Advisors Need To Communicate Their Value To Younger Investors Hot
According to new research from Cogent, members of Generation X are less satisfied with their advisors than any of their predecessors.
Only 42% are happy with existing advisory relationships and a full 51% would be willing to switch.
The fact is that these people watched their self-directed friends capture 28% returns last year while their own accounts earned them maybe 11% -- and the difference bothers them.
Cogent theorizes that these assets are being managed as though their 30- to 45-year-old owners are actually much older, and so the portfolios are more conservative than necessary.
But it's the usual story. Younger self-directed investors are apparently getting those big returns by being overweight equities.
That's not a strategy that can outperform if stocks go south.

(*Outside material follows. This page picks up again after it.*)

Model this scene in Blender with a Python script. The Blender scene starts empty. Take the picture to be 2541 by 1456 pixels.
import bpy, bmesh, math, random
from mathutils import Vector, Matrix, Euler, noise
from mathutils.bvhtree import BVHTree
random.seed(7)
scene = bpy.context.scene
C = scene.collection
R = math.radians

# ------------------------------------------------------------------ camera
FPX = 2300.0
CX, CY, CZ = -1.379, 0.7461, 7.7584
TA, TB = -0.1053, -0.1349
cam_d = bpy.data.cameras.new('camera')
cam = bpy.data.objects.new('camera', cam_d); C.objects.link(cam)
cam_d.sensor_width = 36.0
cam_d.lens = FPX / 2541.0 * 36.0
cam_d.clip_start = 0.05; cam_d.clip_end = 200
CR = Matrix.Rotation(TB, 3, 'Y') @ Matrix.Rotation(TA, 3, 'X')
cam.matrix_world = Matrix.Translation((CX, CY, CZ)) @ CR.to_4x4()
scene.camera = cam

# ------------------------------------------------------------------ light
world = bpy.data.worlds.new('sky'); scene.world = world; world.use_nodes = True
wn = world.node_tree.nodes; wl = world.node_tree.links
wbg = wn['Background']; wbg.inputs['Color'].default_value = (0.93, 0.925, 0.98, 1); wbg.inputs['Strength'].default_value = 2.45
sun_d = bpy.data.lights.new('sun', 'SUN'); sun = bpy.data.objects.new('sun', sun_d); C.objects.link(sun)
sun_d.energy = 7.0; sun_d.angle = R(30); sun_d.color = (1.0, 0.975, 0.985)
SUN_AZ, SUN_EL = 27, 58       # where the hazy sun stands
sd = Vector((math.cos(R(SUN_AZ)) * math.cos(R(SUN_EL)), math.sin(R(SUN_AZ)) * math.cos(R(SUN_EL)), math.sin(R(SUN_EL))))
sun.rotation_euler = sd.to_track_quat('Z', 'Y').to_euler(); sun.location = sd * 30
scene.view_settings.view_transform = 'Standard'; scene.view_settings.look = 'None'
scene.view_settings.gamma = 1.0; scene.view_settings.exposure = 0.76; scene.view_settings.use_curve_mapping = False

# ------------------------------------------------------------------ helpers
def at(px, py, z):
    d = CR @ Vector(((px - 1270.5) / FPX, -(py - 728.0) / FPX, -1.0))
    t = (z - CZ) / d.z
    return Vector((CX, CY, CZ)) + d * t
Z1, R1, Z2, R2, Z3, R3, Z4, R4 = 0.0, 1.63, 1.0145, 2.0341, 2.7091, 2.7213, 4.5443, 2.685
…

But simply pontificating about the power of diversification isn't going to convince Generation X -- when confronted with the gap between 28% and 11% returns, advisors need to come up with hard numbers of their own.
Take that equity-rich portfolio and back-test it. How did it do in 2008-9? In 2000-2? Your younger clients remember these bear markets.
Compare those numbers to what one of your portfolios would have delivered. Maybe both lost money, but which lost least?
This is important because Generation X is not a fringe advisory demographic any more. These people have 75% of the assets, on average, as their older counterparts -- and they now account for 20% of the affluent population.
Furthermore, if the advisory business is going to outlive the Boomers, it's got to keep evolving. Cogent didn't look at Generation Y or the "millennial" generation, presumably because they're so young.